PHP, MySQL, Table locks, Persistent Connections

So I’ve got:

  • A MySQLtable of records that I want to process
  • 3 x EC2 instances behind an ELB, each running the same PHP application called by
  • Cron scheduler

I want the 3 identical EC2 instances for resilience: if one of them fails, there’ll still be 2 left running.

I want any given instance of the application to “claim” a row at a time for processing.

Because there are 3 instances, concurrency’s an issue: what if the following sequence of events happens?

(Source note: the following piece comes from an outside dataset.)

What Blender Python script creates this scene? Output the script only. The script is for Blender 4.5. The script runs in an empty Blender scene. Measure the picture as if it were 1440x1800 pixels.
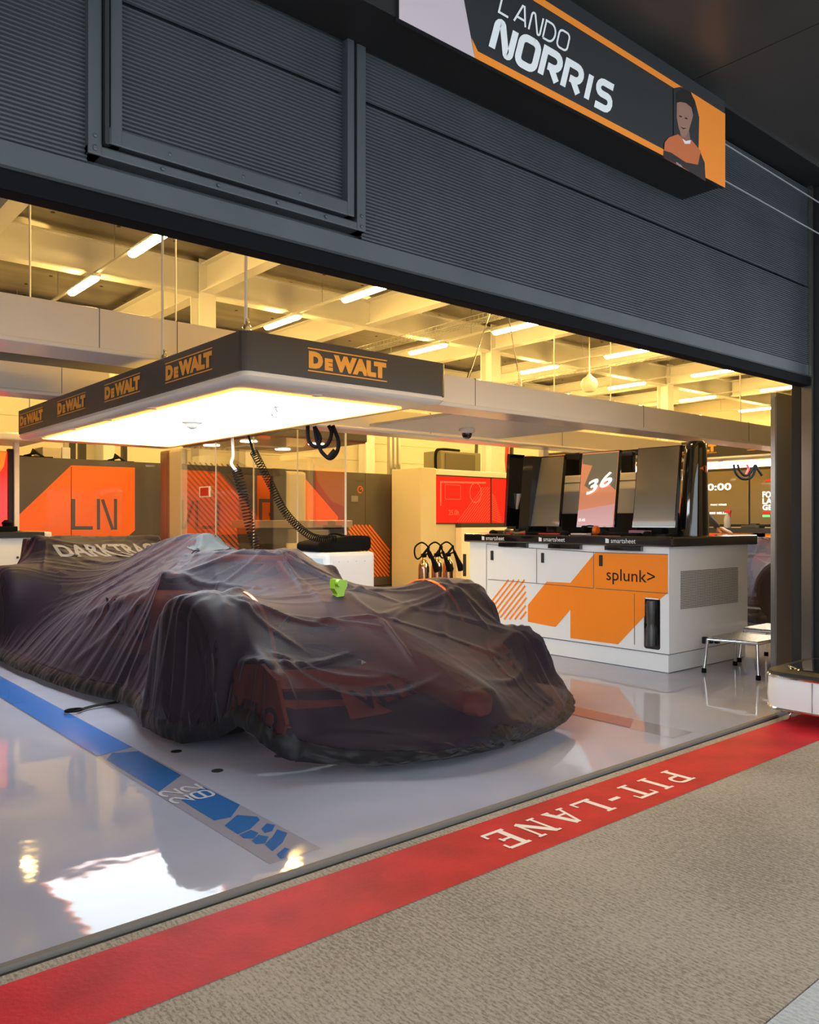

  1. Instance #1 reads the 1st unclaimed row from the table – ID 12345
  2. Before instance #1 can mark that row as “claimed,” instance #2 reads the same, not-yet-claimed row, from the table (ID 12345).
  3. Instance #1 marks row ID 12345 as “claimed”
  4. Instance #2 marks row ID 12345 as “claimed”
  5. Both instances go off to process the same record

My current answer to this is to use MySQL transactions and table locks. Effectively, each instance needs to attempt to run the following pseudo-SQL:

SET AUTOCOMMIT = 0;
LOCK TABLES my_table WRITE;
SELECT record_id FROM my_table
WHERE is_claimed = 0
ORDER BY create_datetime ASC
LIMIT 1;
[PHP notes my_table.record_id in variable]
UPDATE my_table
SET is_claimed = 1
WHERE record_id = $record_id;
COMMIT;
UNLOCK TABLES;
SET AUTOCOMMIT = 1;

This was working OK in itself. Then, I decided to knock the script over (by having PHP exit() after the SELECT query). I’d done a bit of reading that suggested MySQL would automatically unlock the table when the script finished.

BUT that didn’t happen.

The reason was, I’m running PHP as an Apache module, and I’d configured my application to use persistent MySQL database connections. IE, the database connection persists in between PHP script requests. Because of this configuration, the MySQL table remained locked, and – when I tried a query against table my_table in my desktop MySQL client, the query was hanging. MySQL recovered when I restarted Apache – which I guess has the effect of closing the database connection, which allows MySQL to release the locks.

So, when I re-configured my application not to use persistent DB connections, the problem went away: script failure results in the DB connection being closed, which results in MySQL releasing the table locks.